Because of our participation in promoting the shortlisted non-fiction books for the New Zealand book awards this year, I started wondering about the true influence of those little badges that appear on prize-winning books on us as shoppers and readers.
Do major literary awards actually equal more demand for the books and make them more popular?
The answer, as with so many things in life, appears to be “it depends.”
Interest in a title does go up after it wins a major award, especially for fiction and nonfiction, and the prominence of the award also plays a role. But whether or not it actually increases sales of the book depends on how popular the title was before it won the award.
For example, fiction and nonfiction winners of the Pulitzer Prize often appear on bestseller lists well before the awards are announced, so the impact on their sales is modest (or, more accurately, difficult to measure if they were already at the top of the lists).
However, if a more unknown author or title wins, the book can see a huge jump in sales, as the award and subsequent publicity means that many more people hear about it and want to get their mitts on a copy.
“And this is where I see the benefit of literary prizes,” says Amy Jones of Writers Digest. “If they’re well thought out and set up, literary competitions that play out over the course of many months with longlists, shortlists, and finally a winner will make use of those months to celebrate the authors they’ve chosen. To expose those authors to a wider readership that they might not get from being a mid-year, mid-list novel.”
The Nobel prize for literature is a very famous prize but is known to generally only boost sales measurably in the author’s home country and the same is likely true the more local and nationally focused any award is. At “the coalface” of bookselling I can say that our own Ockham New Zealand Book Awards do make a small impact on demand, especially in the illustrated nonfiction category where the books are often purchased as a premium gift - those badges give buyers an extra assurance about their decision.

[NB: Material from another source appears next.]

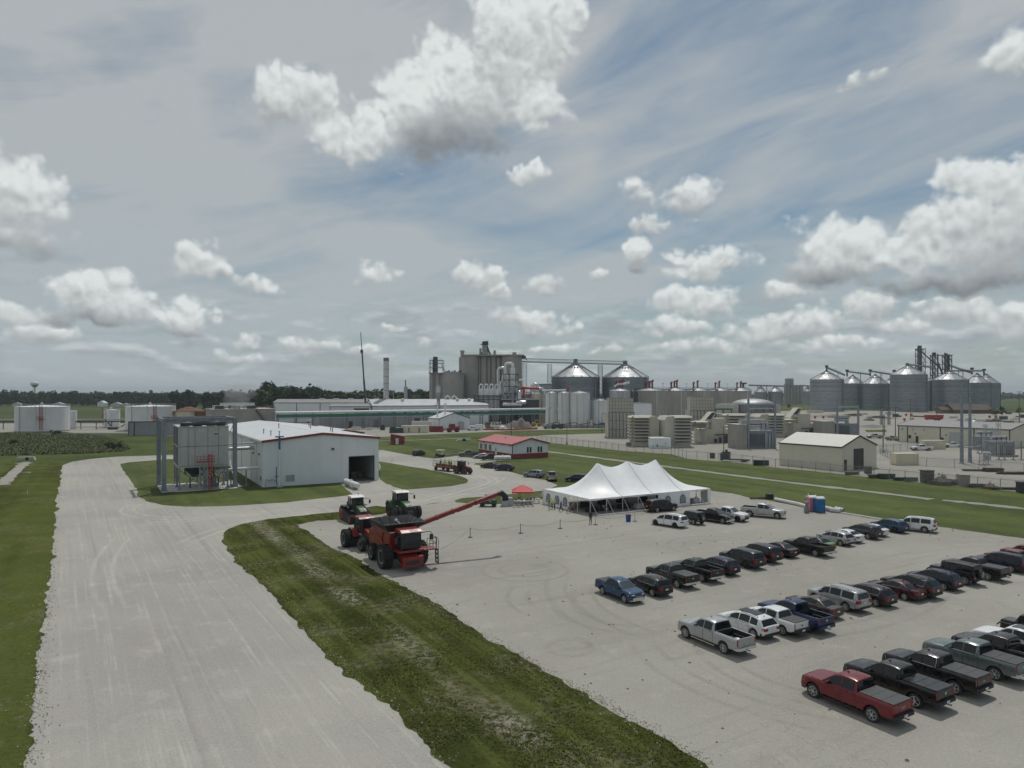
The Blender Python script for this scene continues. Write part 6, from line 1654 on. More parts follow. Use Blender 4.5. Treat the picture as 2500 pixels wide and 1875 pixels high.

However, there could also be a dark side to winning a literary award. A study published in Administrative Science Quarterly in 2019 showed that "winning a prestigious prize in the literary world seems to go hand-in-hand with a particularly sharp reduction in ratings of perceived quality.”
The study’s authors compared book reviews on Goodreads for books that were shortlisted for awards, but did not win, and those that won. Award winners faced a torrent of negative reviews that their shortlisted contemporaries didn’t.
The authors suggest that the notoriety gained by winning an award increases the size of a book’s audience — but not necessarily because those people are actually interested in the topic of or style of the book.
"The issue here is that readers assume that a book is 'good' because it won an award, but what is 'good' is partly a matter of individual taste,” one of the study’s authors told The Guardian. "As a result, readers who read prize-winning books tend to be disappointed – not because prize-winning books are bad [...] but rather because many readers who are drawn in by prize-winning books tend to have tastes that are simply not predisposed to liking the types of books that win prizes."
So… caveat emptor. Just because a book has been crowned “best” by a panel of experts doesn’t mean it will be your cup of tea. And that’s totally OK.
But if exploring the longlist or shortlists of book awards help broaden your exposure to new titles and authors, then that can only be a good thing — whether you end up liking the book or not.